Pensionable population to reach over 15 million by 2045

The number of people of pensionable age is projected to reach over 15.2 million by 2045, a 28 per cent increase on the level in 2020, due to rising life expectancy and an ageing population, the Institute for Fiscal Studies (IFS) has projected.

In response to the ageing population, the government has been increasing the state pension age, with it rising from 65 to 66 between December 2018 and October 2020.

Further increases in the state pension age are already legislated, starting with an increase to age 67 between 2026 and 2028.

The IFS noted that while the increases were a coherent government response in the face of rising life expectancy at older ages, “they can have a substantial effect on household finances”.

It found that the biggest impact of the increase in the state pension age on incomes was that 65-year-olds lost – on average – state pension income worth around £142 per week in 2020/21.

Accounting for all forms of income, including state pensions, earnings, other benefits, private pensions and investment incomes, the increase in the state pension age pushed down the net income of 65-year-olds by an average of £108 per week.

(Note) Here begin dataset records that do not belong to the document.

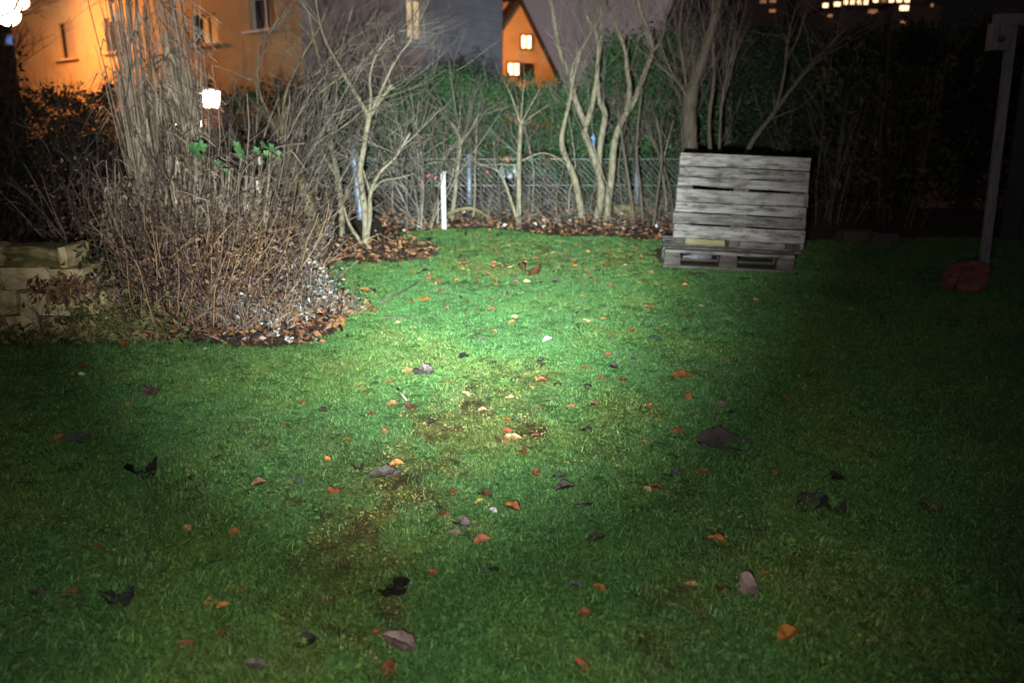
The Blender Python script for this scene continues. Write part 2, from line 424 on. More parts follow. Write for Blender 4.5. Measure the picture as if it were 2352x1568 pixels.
# planting bed and the strip of bare soil round it (a sheet just over the ground)
bx = [-9 + i * 0.18 for i in range(int(23 / 0.18))]; by = [3.2 + j * 0.18 for j in range(int(8.8 / 0.18))]
V, F, idx = [], [], {}
def sid(i, j):
    if (i, j) not in idx:
        x, y = bx[i], by[j]
        idx[(i, j)] = len(V); V.append((x, y, gz(x, y) - 0.012 + 0.02 * abs(smooth_noise(x * 2.2, y * 2.2))))
    return idx[(i, j)]
for j in range(len(by) - 1):
    for i in range(len(bx) - 1):
        if not in_lawn(bx[i] + 0.09, by[j] + 0.09) or not in_lawn(bx[i] + 0.3, by[j] + 0.3) or not in_lawn(bx[i] - 0.15, by[j] - 0.1):
            F.append((sid(i, j), sid(i+1, j), sid(i+1, j+1), sid(i, j+1)))
raw('planting_bed_soil', V, F, M_soil, kind='structure', smooth=True)

# ------------------------------------------------------------------ grass: tufts set over the lawn
tufts = bpy.data.collections.new('grass_tufts')
def make_tuft(k):
    r = random.Random(100 + k); m = MB()
    n = 50
    for _ in range(n):
        a = r.uniform(0, 6.283); d = 0.05 * math.sqrt(r.random())
        x, y = d * math.cos(a), d * math.sin(a)
        h = r.uniform(0.014, 0.032) * (1.5 if r.random() < 0.06 else 1)
        w = r.uniform(0.0011, 0.0021)
        la = r.uniform(0, 6.283); lean = r.uniform(0.3, 1.5) * h
        fa = r.uniform(0, 6.283); wx, wy = w * math.cos(fa), w * math.sin(fa)
        lx, ly = lean * math.cos(la), lean * math.sin(la)
        b = len(m.v)
        m.v += [(x - wx, y - wy, -0.004), (x + wx, y + wy, -0.004), (x + lx*.4 - wx*.8, y + ly*.4 - wy*.8, h*.62), (x + lx*.4 + wx*.8, y + ly*.4 + wy*.8, h*.62), (x + lx, y + ly, h * r.uniform(.75, 1))]
        m.f += [(b, b+1, b+3, b+2), (b+2, b+3, b+4)]
    me = bpy.data.meshes.new('grass_tuft'); me.from_pydata(m.v, [], m.f); me.materials.append(M_grass)
    o = bpy.data.objects.new('grass_tuft', me); tufts.objects.link(o)
for k in range(7): make_tuft(k)
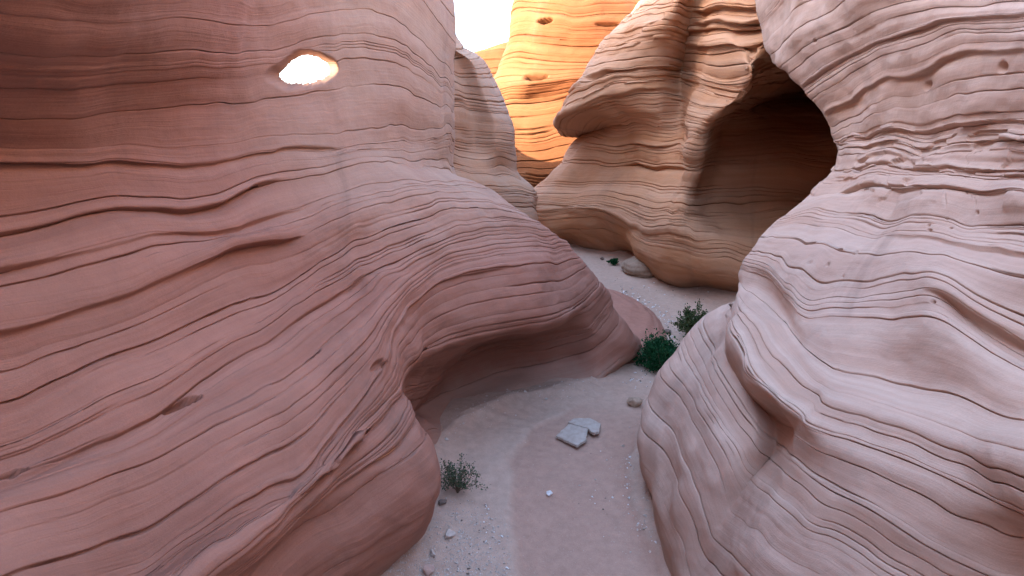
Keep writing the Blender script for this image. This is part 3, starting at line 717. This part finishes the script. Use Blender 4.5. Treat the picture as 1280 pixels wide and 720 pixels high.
# ------------------------------------------------------------------ stones
def stone_mat(name, a, bcol):
    m, nt, b = new_mat(name)
    obj = node(nt, 'ShaderNodeTexCoord').outputs['Object']
    n = tex_noise(nt, obj, 14, 5, 0.65)
    r = ramp(nt, [(0.35, a), (0.68, bcol)])
    nt.links.new(n.outputs['Fac'], r.inputs[0]); nt.links.new(r.outputs[0], b.inputs['Base Color'])
    bp = node(nt, 'ShaderNodeBump'); bp.inputs['Strength'].default_value = 0.4; bp.inputs['Distance'].default_value = 0.01
    g = tex_noise(nt, obj, 70, 4, 0.7)
    nt.links.new(g.outputs['Fac'], bp.inputs['Height']); nt.links.new(bp.outputs[0], b.inputs['Normal'])
    return m
ST_WHITE = stone_mat('white_stone', (0.60, 0.55, 0.52), (0.76, 0.72, 0.69))
ST_PALE = stone_mat('pale_stone', (0.40, 0.32, 0.265), (0.54, 0.455, 0.40))
ST_SLAB = stone_mat('slab_stone', (0.36, 0.285, 0.235), (0.45, 0.37, 0.315))
ST_BOULDER = stone_mat('boulder_stone', (0.24, 0.16, 0.11), (0.32, 0.225, 0.165))
ST_PINK = stone_mat('pink_stone', (0.40, 0.26, 0.21), (0.50, 0.345, 0.285))
ST_TAN = stone_mat('tan_stone', (0.34, 0.24, 0.17), (0.44, 0.325, 0.245))
ST_DARK = stone_mat('dark_stone', (0.12, 0.09, 0.075), (0.22, 0.165, 0.135))

def hull_mesh(name, rng, dims, n=16, mat=None, bevel=0.0):
    bm = bmesh.new()
    for _ in range(n):
        v = Vector((rng.gauss(0, 1), rng.gauss(0, 1), rng.gauss(0, 1))).normalized()
        k = rng.uniform(0.82, 1.0)
        bm.verts.new((v.x * dims[0] * 0.5 * k, v.y * dims[1] * 0.5 * k, v.z * dims[2] * 0.5 * k))
    r = bmesh.ops.convex_hull(bm, input=bm.verts)
    bmesh.ops.delete(bm, geom=[g for g in r['geom_interior'] if isinstance(g, bmesh.types.BMVert)], context='VERTS')
    if bevel:
        bmesh.ops.bevel(bm, geom=list(bm.edges), offset=bevel, segments=1, affect='EDGES')
    bmesh.ops.recalc_face_normals(bm, faces=bm.faces)
    me = bpy.data.meshes.new(name); bm.to_mesh(me); bm.free()
    me.materials.append(mat)
    return me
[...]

The reduction in households’ incomes have a “particularly important” effect on lower income households, the report went onto state.

According to the IFA, the reform caused absolute income poverty rates among 65-year-olds to climb to 24 per cent, around 14 percentage points higher than the 10 per cent the institute estimated it would have been had the state pension remained at 65.

In response to a higher state pension age, some people might change their retirement and financial plans, the IFS noted, and the full effect of a rise in the state pension age on household incomes will depend on these responses.

The thinktank added that the latest increase in state pension age led to a larger increase in income poverty than previous increases to female state pension age.